Let’s say, being optimistic, he gets this passed April 15. At that point, my Liberal tax cut savings will be $117.53. That's nearly $120 cash in my pocket, if I haven't blown it on Cabarnet and Camembert yet. But I shouldn’t have been paying that lower rate for the past three-and-a-half months. So, if I read this right, Harper will be clawing back that $117.53 on my 2006 tax return, in addition to cutting my pay by $16.79 every two weeks from April 15th on.
Still, we'll have a one per cent lower GST though. Here’s a fun little challenge:
- Save your receipts for two weeks, and add up how much you pay in GST.
- Calculate how much you’d have saved with a one per cent lower GST.
- Compare it to how much the tax deducted from your pay every two weeks has decreased.

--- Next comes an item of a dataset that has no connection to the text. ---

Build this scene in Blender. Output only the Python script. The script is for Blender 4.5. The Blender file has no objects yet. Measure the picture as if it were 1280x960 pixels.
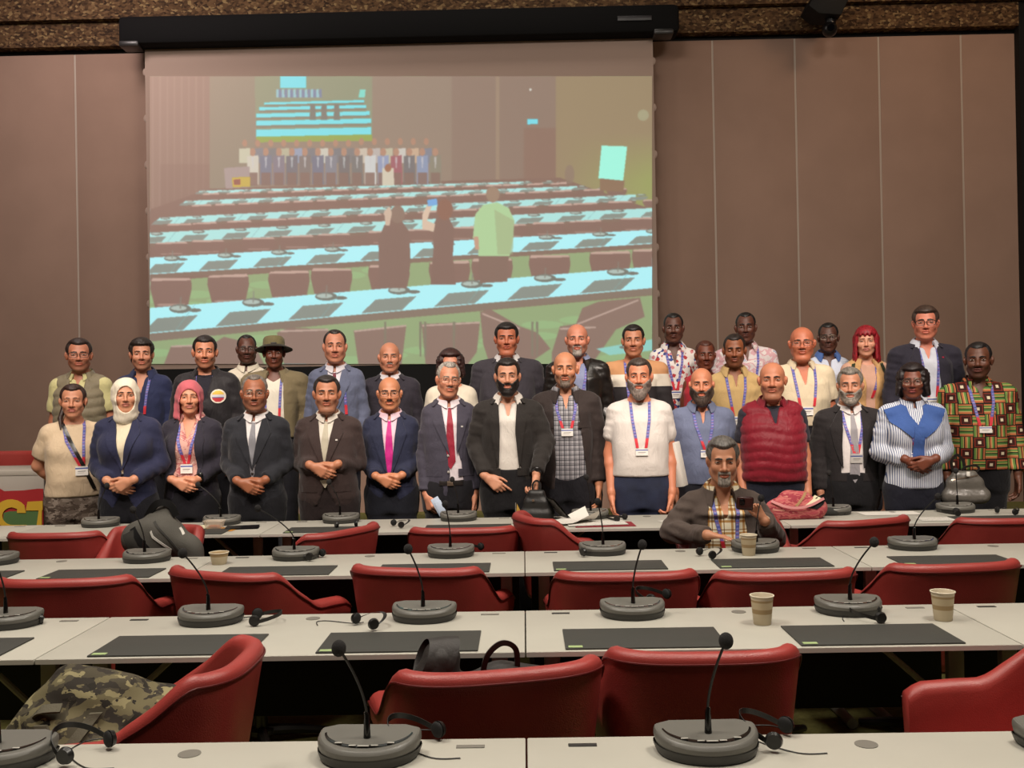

Which number is bigger?
And I’m on to you Michael Fortier! If you go out and buy a plasma screen TV this week to watch Question Period on be sure you divide the cost out over 12 months. No skewing the statistics, we’re looking for an average here. I’m willing to bet the average Canadian will be saving more on their income tax than they would with the GST cut.
Not to mention the fact a million and one economists will tell you income tax reductions are far more fair and desirable than consumption tax reductions. But don't just take my word for it.
"If you want tax cuts that are going to promote work, going to promote saving, help us invest more and raise living standards in the future, the GST is not the tax you would go after."
-- CD Howe Institute
And Jim Davies, an economics professor at the University of Western Ontario, puts it even more succintly. Here's how he described the Conservative plan.
"Stupid, stupid, stupid, stupid."
-- Jim Davies, UWO
I could see three stupids, but when he pulls out the fourth you know he's serious. Why, even the Canadian Taxpayers Federation (well known Liberal stooges, I know) thinks raising the income tax is a bad idea (shocking, I know). The CTF wants the lower income taxes AND the GST cut! Go big or go home, I guess. Sayeth the CTF:
The Conservatives say they plan to increase the lowest income tax rate from 15 per cent to 16 per cent. Such a change will incur the wrath of taxpayers and peg Mr. Harper as a tax hiker.
I’m not sure how we could afford to do both, although it would fit in with the conservative making government small enough to drag it into the bathroom and drown it in the bathtub mantra.
I do know one thing though, and that’s I don’t want to give Stephen Harper $430.
Stephen, keep your hands out of my pocket!